Gaiplikle gerçek kişiliğin sona ermesi
Bazen kişinin akıbeti hususunda bir belirsizlik bulunmaktadır: Kişiden ya uzun süreden beri haber alınamamaktadır ya da ölüm karinesindeki kadar ağır olmasa da bir olay sonrasında ölüp ölmediği belirsizliğini korumaktadır. İşte bu gibi durumlarda kişinin hukuken ölmüş gibi kabul edilmesi mümkündür. Kanunda ayrıntıları ile düzenlenen bu hâllerde, hakları bu durumun tespitine bağlı olan kişiler tarafından başlatılan bir süreç ile gaiplik kararı alınabilir. Gaiplik kararı iki durumda alınabilir:
İfade etmek gerekir ki, bu ikinci ihtimaldeki durum yukarıda ifade edilen ölüm karinesinden farklıdır. Ölüm karinesinde kişinin öldüğüne kesin gözle bakılıyordu, burada ise sadece ölüm tehlikesi içinde kaybolması söz konusudur. Her ne kadar burada kişinin ölmüş olması kuvvetle muhtemel ise de ölüm karinesindeki gibi bir kesinlik yoktur.
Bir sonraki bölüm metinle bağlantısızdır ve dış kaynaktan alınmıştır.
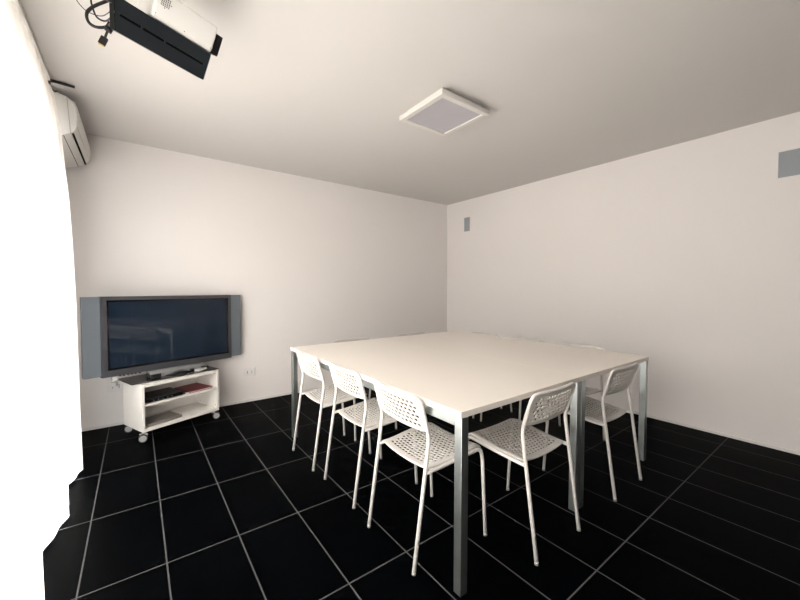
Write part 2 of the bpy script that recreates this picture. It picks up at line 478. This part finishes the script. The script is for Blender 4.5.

İşte yukarıda açıklanan bu iki durumda, (a) gerekli süreler, yani bir veya beş yıllık süreler geçti; (b) ilgili kişilerin yetkili mahkemeye yönelik talebi var (TMK m.31/1, m.586 ve m.588) ve son olarak (c) mahkeme (gaipliğine karar verilmesi talep edilenin en son yerleşim yeri mahkemesi) bu yönde karar verdi ise kişi artık ölmüş gibi bir hukuki sonuç doğar.
İfade etmek gerekir ki, talepte bulunacak kişiler, ilgilinin yakınları, yani gaiplik kararı ile ilgili menfaatleri olanlardır. Ancak Devlet de bazı durumlarda en son mirasçı sıfatıyla bu yetkiye sahiptir (TMK m.501 ve m.588). Mahkeme’nin gaiplik kararı vermek için izleyeceği usul Kanunda ayrıntıları ile düzenlenmiştir (TMK m.33 vd.). Mahkemece yukarıdaki şartların varlığını saptadıktan sonra, gaiplik işlemine girişmek üzere bir ilan yapılır.
Kamuya yapılan resmî ilanın hedefi, ilgilileri ve gaip olan yaşıyorsa onu durumdan haberdar etmektir. İlanın en az iki kez yapılması gerekir. Her iki ilan arasında en az altı aylık bir süre bulunmalıdır (TMK m.33/3). İlan neticesinde gaibin nerede olduğu ya da akıbeti hakkında kesin bir bilgi edinilir ise, örneğin kişinin öldüğü anlaşılır ise ya da yaşadığı ortaya çıkar ise zaten gaiplik kararına gerek kalmaz. Aksi hâlde, yani ilanın sonuçsuz kalması durumunda ise, mahkemece gaiplik kararı verilir ve hâkimin bildirmesi üzerine ölüm kütüğüne kaydolunur (TMK m.35/1, m.45).
Gaiplik kararının aksini ispatlamak mümkündür, bu açıdan gaiplik kararı bir karine niteliğindedir. Örneğin gaibin çıkıp gelmesi durumunda karar hükümsüz hâle gelir. Diğer taraftan gaiplik kararı geçmişe etkilidir. Yani kişiden en son haber alınma tarihine veya kazaya dayalı bir gaiplik süreci söz konusu ise kaza tarihine kadar geri götürülür (TMK m.35/2), kişi o tarihten itibaren ölmüş gibi hukuki süreç yürür. Gaipliğin evliliğe etkisi açısından hukuki durum ayrıca ve farklı olarak düzenlenmiştir (TMK m.131). Gaibin eşinin evliliğin feshini gaiplik talebi ile birlikte ya da ayrıca dava etmesi gerekir (bu konudaki ayrıntılar için bk.). Bu arada gaiplik kararı ile birlikte birtakım yükümlülükler kapsamında miras mirasçılara geçer. Olur da gaip çıkıp gelirse, mirasçılar aldıkları paylarını gaibe iade ederler, mirasçılar iyiniyetli iseler, ellerinde ne kaldıysa onu iade ederler. Bu konuların ayrıntıları miras hukukunu ilgilendirir.